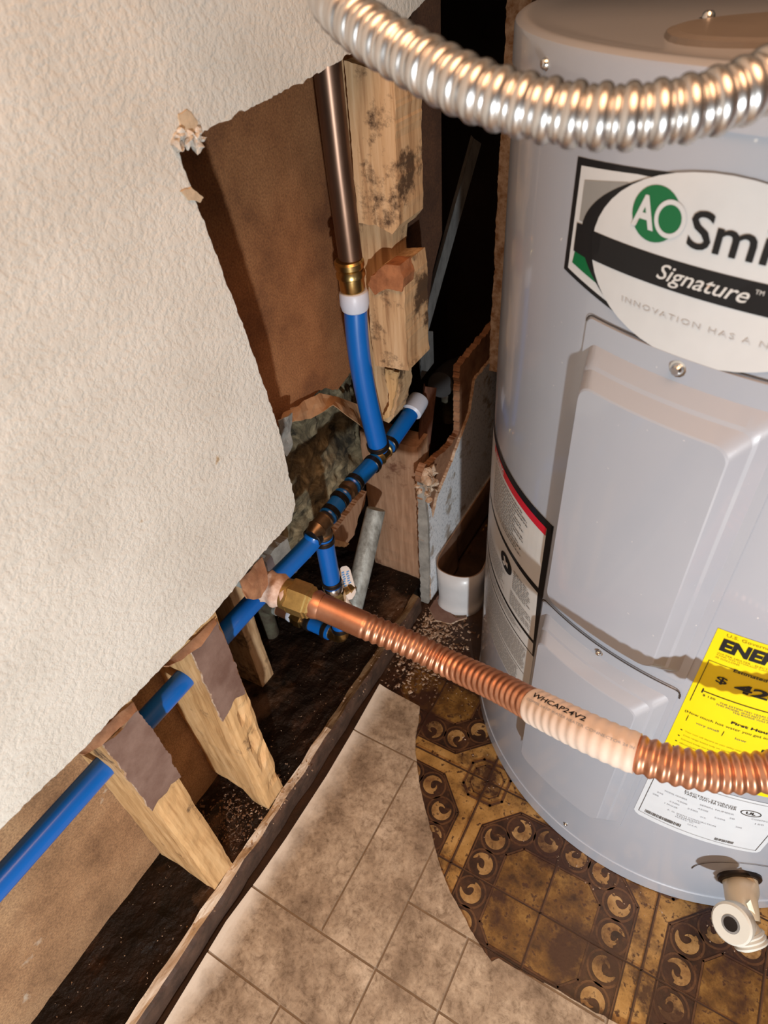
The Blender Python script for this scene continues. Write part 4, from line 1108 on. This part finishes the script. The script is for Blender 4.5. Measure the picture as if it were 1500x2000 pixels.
# steel flexible conduit close to the camera
cpath = catmull([Vector((.030, .36, 1.10)), Vector((.070, .352, 1.02))] + [D(*p) for p in [(610, -80, .345), (655, 5, .325), (735, 72, .305), (830, 128, .290), (930, 178, .276), (1030, 208, .268), (1130, 226, .262), (1240, 228, .256), (1350, 212, .252), (1450, 180, .250), (1560, 130, .250)]] + [Vector(q) for q in ((.400, .358, .906), (.440, .395, .922), (.480, .455, .930), (.500, .515, .915), (.503, .545, .888))], 24)
cpath = resample(cpath, .0006)
def srad(i):
    s = i * .0006; ph = (s % .0107) / .0107
    big = max(0, 1 - ((ph - .30) / .33) ** 2) ** .5; sml = .60 * max(0, 1 - ((ph - .82) / .19) ** 2) ** .5
    return .0096 + .0029 * max(big, sml)
o = sweep('steel_flex_conduit', cpath, srad, M['steel'], seg=36); tag(o, 'shiny corrugated steel flexible conduit looping across the top of the view', 'conduit')

# ================================================================== right of the corner
# lower wallboard remnant: back layer with paper, front textured layer
bl2 = [(.682, -.0), (.676, .315), (.69, .322), (.70, .312), (.741, .305), (.780, .295), (.814, .302), (.812, .426), (.854, .428), (.962, .432), (1.28, .50), (1.28, 0)]
struct(slab('wall_corner', jag(bl2, .005, .0016, edges={0, 1, 2, 3, 4, 5, 6, 7, 8}, seed=14), 0, .004, .0150, M['brownpaper'], m_edge=M['brownpaper']), 'broken lower wallboard beyond the corner with torn brown core')
fl2 = [(.686, 0), (.683, .285), (.690, .24), (.702, .20), (.722, .235), (.770, .262), (.817, .297), (.847, .3225), (.862, .3754), (.9265, .3764), (1.28, .45), (1.28, 0)]
struct(slab('wall_corner_face', jag(fl2, .005, .0012, edges={0, 1, 2, 3, 4, 5, 6, 7, 8}, seed=15), 0, .0150, .0200, M['wallw'], m_edge=M['gypsum']), 'white textured face of the broken wallboard')
ep = [(-.002, 0), (.0135, 0), (.0165, .10), (.0165, .22), (.010, .29), (.001, .295), (-.002, .15)]
pj = jag([Vector(p) for p in ep], .006, .0008, seed=31); n = len(pj)
o = mesh('trim_1', [Vector((p[0] + .006, .676, p[1])) for p in pj] + [Vector((p[0] + .006, .682, p[1])) for p in pj], [tuple(range(n)), tuple(range(n, 2 * n))] + [(i, (i + 1) % n, n + (i + 1) % n, n + i) for i in range(n)], M['scrap']); struct(o)
# crumbled gypsum clumps
def clump(name, pts, m, label, cat, seed=0):
    bm = bmesh.new(); rr = random.Random(seed)
    for c, r in pts:
        res = bmesh.ops.create_icosphere(bm, subdivisions=2, radius=r, matrix=Matrix.Translation(c))
        for v in res['verts']: v.co += noise.noise_vector(v.co * 120) * r * .9
    o = frombm(name, bm, m); return tag(o, label, cat, kind=None)
rr = random.Random(2)
clump('gypsum_crumbs', [(Vector((.012 + rr.uniform(-.006, .012), .679 + rr.uniform(-.004, .03), .285 + rr.uniform(-.028, .030))), rr.uniform(.004, .0075)) for k in range(34)], M['gypsum'], 'crumbled gypsum at the broken top of the corner wallboard', 'rubble', 1)
bpy.data.objects['gypsum_crumbs']['kind'] = 'stuff'
# steel angle, rusty bar, black elbow and old stub in the dark gap
def angle_bar(name, a, b, wv, tv, th, m, label, tipcut=0):
    a = Vector(a); b = Vector(b); root = empty(name, b); tag(root, label, 'steel bar')
    t = (b - a).normalized()
    def plate(pn, w1, nrm):
        w1 = Vector(w1); nrm = Vector(nrm).normalized() * th
        vs = [a, a + w1, b + w1 - t * tipcut, b]; vs = vs + [v + nrm for v in vs]
        return mesh(pn, vs, [(0, 1, 2, 3), (4, 5, 6, 7), (0, 1, 5, 4), (1, 2, 6, 5), (2, 3, 7, 6), (3, 0, 4, 7)], m, root)
    plate('flange', wv, tv); plate('flange', tv, wv)
    settle(root); return root
A0 = W(938, 240, 0, -.005); A1 = W(833, 640, 0, -.030); A2 = W(828, 742, 0, -.034)
wv = W(852, 640, 0, -.030) - A1
angle_bar('steel_angle', W(925, 270, 0, -.010), W(818, 655, 0, -.034), (W(845, 640, 0, -.034) - W(815, 640, 0, -.034)) * .55, Vector((-.010, .014, 0)), .0015, M['angle'], 'long dark steel angle leaning behind the broken post')
angle_bar('steel_angle', W(818, 645, 0, -.038), W(822, 742, 0, -.038), (W(845, 700, 0, -.038) - W(818, 700, 0, -.038)), Vector((-.008, .010, 0)), .0015, M['angle'], 'short bent dark steel end hanging above the pipe collar', tipcut=.03)
angle_bar('rusty_bar', W(830, 755, 0, -.012), W(812, 918, 0, -.006), (W(850, 840, 0, -.01) - W(828, 840, 0, -.01)), Vector((-.006, .008, 0)), .0015, M['rust'], 'short rusty flat bar beside the white pipe collar')
bp_ = empty('black_elbow', W(868, 745, 0, -.05)); tag(bp_, 'black drain elbow with a green stub in the dark gap', 'pipe fitting')
sweep('elbow', catmull([W(900, 720, 0, -.05), W(880, 730, 0, -.045), W(860, 752, 0, -.035)], 8), .022, M['blackpipe'], bp_, seg=20)
sweep('stub', [W(874, 765, 0, -.05), W(877, 820, 0, -.05)], .012, M['verdigris'], bp_, seg=16)
settle(bp_)
# peeled cove base curling out from the wall
cb = empty('cove_base', (.06, .70, 0)); tag(cb, 'peeled white cove base curled into a loop between the wall and the heater', 'cove base')
ctop = catmull([(.0225, 1.02, .106), (.0225, .92, .102), (.0225, .80, .100), (.0230, .735, .100), (.0255, .704, .100), (.035, .685, .1), (.0535, .6785, .1), (.075, .6800, .1), (.0931, .6876, .1), (.1040, .700, .1), (.108, .718, .1), (.103, .76, .1), (.098, .82, .1), (.096, .90, .1)], 8)
vs = []; n = len(ctop)
for k, (hz, out) in enumerate([(.1, 0), (.06, .001), (.025, .002), (.010, .004), (.002, .010)]):
    for i, p in enumerate(ctop):
        a = ctop[max(0, i - 1)]; b = ctop[min(n - 1, i + 1)]; t = (b - a); nv = Vector((t.y, -t.x, 0)).normalized()
        # outward is away from the loop centre
        if nv.dot(Vector((p.x - .065, p.y - .75, 0))) < 0: nv = -nv
        x = p + nv * (out if p.x > .03 else 0); h = hz + (p.z - .1 if k == 0 else 0)
        # narrower at the foot where the strip was folded in
        c = Vector((.078, .70, 0)); x = Vector((x.x, x.y, h)); tt = (1 - hz / .1); 
        if p.y < .78: x = x + (Vector((c.x, x.y + .004, h)) - x) * .16 * tt
        vs.append(x)
fs = []
for k in range(4):
    for i in range(n - 1): fs.append((k * n + i, k * n + i + 1, (k + 1) * n + i + 1, (k + 1) * n + i))
o = mesh('strip', vs, fs, [M['cove'], M['cove_in'], M['cove_edge']], cb, smooth=True)
# decide which side is outward so the back of the strip shows brown
md = o.modifiers.new('t', 'SOLIDIFY'); md.thickness = .0022; md.offset = -1; md.material_offset = 1; md.material_offset_rim = 2
f0 = min(o.data.polygons, key=lambda p: p.center.y)
if f0.normal.y > 0:
    o.data.flip_normals()
settle(cb)
pl = [tuple(W(u, v, 2, .004).xy) for u, v in [(838, 1190), (855, 1165), (862, 1160), (878, 1196), (890, 1208), (912, 1206), (880, 1219), (850, 1212)]]
o = slab('vinyl_scrap', jag([Vector(p) for p in pl], .006, .0008, seed=3), 2, .002, .006, M['paint_remnant'], m_edge=M['gypsum']); tag(o, 'small curled scrap of flooring at the foot of the peeled cove base', 'flooring scrap')

# ---- debris (uncountable): chips of gypsum and rot
def chips(name, n, region, z, m, label, smin, smax, seed):
    rr = random.Random(seed); vs = []; fs = []
    for k in range(n):
        x, y = region(rr); s = rr.uniform(smin, smax) * rr.uniform(.5, 1); c = Vector((x, y, z + s * .35)); b = len(vs)
        axs = Matrix.Rotation(rr.uniform(0, 6.3), 3, 'Z') @ Matrix.Rotation(rr.uniform(-.6, .6), 3, 'X')
        e = Vector((s * rr.uniform(.6, 1.6), s * rr.uniform(.4, .9), s * .3))
        for q in ((-1, -1, -1), (1, -.7, -1), (.8, 1, -1), (-.9, .8, -1), (-.6, -.8, 1), (.9, -.5, 1), (.5, .8, 1), (-.7, .6, 1)):
            vs.append(c + axs @ Vector((q[0] * e.x, q[1] * e.y, q[2] * e.z)) * .5)
        for f in ((0, 3, 2, 1), (4, 5, 6, 7), (0, 1, 5, 4), (1, 2, 6, 5), (2, 3, 7, 6), (3, 0, 4, 7)): fs.append(tuple(b + i for i in f))
    o = mesh(name, vs, fs, m, recalc=False); return tag(o, label, 'debris', kind='stuff')
def g2(mx, sx_, my, sy_, x0=-9, x1=9, y0=-9, y1=9):
    def f(rr):
        while True:
            x, y = rr.gauss(mx, sx_), rr.gauss(my, sy_)
            if x0 < x < x1 and y0 < y < y1 and (Vector((x, y)) - Vector((TX, TY))).length > TR + .003: return x, y
    return f
chips('debris_crumbs', 750, g2(.05, .030, .61, .055, .020, .16, .488, .675), .0015, M['chips'], 'pale crumbs of wallboard on the floor in the corner before the cove base', .0015, .0075, 1)
chips('debris_crumbs', 500, g2(.06, .04, .58, .06, .020, .2, .488, .68), .0015, M['chips_dark'], 'dark brown crumbs on the floor in the corner before the cove base', .0015, .006, 2)
chips('debris_crumbs', 260, lambda rr: (rr.uniform(-.09, -.004), rr.uniform(-.1, .69)), .0385, M['chips'], 'fine pale specks scattered along the black sill plate', .0006, .0022, 3)
chips('debris_crumbs', 420, g2(-.035, .03, .175, .03, -.095, -.003, .145, .215), .0385, M['chips_dark'], 'brown rot crumbs on the sill between the two low studs', .001, .005, 4)
chips('debris_crumbs', 130, g2(-.01, .02, .235, .03, -.09, .016, .15, .30), .040, M['chips'], 'light wood splinters round the foot of the second stud', .001, .005, 5)
chips('debris_crumbs', 110, lambda rr: (lambda a, r: (TX + r * math.sin(a), TY - r * math.cos(a)))(rr.uniform(-1.2, .5), TR + .004 + abs(rr.gauss(0, .03))), .0015, M['chips'], 'white specks scattered on the old linoleum around the heater', .0008, .0028, 6)
chips('debris_crumbs', 90, lambda rr: (rr.uniform(.001, .024), rr.uniform(.05, .60)), .040, M['chips'], 'pale flakes lying along the strip of leftover wallboard', .001, .004, 7)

_Task directions_
Write out the lines from the start of the material to the line with "the view', 'conduit')", inclusive and exactly. Skip the pictures.

_Expected output_
The Blender Python script for this scene continues. Write part 4, from line 1108 on. This part finishes the script. The script is for Blender 4.5. Measure the picture as if it were 1500x2000 pixels.
# steel flexible conduit close to the camera
cpath = catmull([Vector((.030, .36, 1.10)), Vector((.070, .352, 1.02))] + [D(*p) for p in [(610, -80, .345), (655, 5, .325), (735, 72, .305), (830, 128, .290), (930, 178, .276), (1030, 208, .268), (1130, 226, .262), (1240, 228, .256), (1350, 212, .252), (1450, 180, .250), (1560, 130, .250)]] + [Vector(q) for q in ((.400, .358, .906), (.440, .395, .922), (.480, .455, .930), (.500, .515, .915), (.503, .545, .888))], 24)
cpath = resample(cpath, .0006)
def srad(i):
    s = i * .0006; ph = (s % .0107) / .0107
    big = max(0, 1 - ((ph - .30) / .33) ** 2) ** .5; sml = .60 * max(0, 1 - ((ph - .82) / .19) ** 2) ** .5
    return .0096 + .0029 * max(big, sml)
o = sweep('steel_flex_conduit', cpath, srad, M['steel'], seg=36); tag(o, 'shiny corrugated steel flexible conduit looping across the top of the view', 'conduit')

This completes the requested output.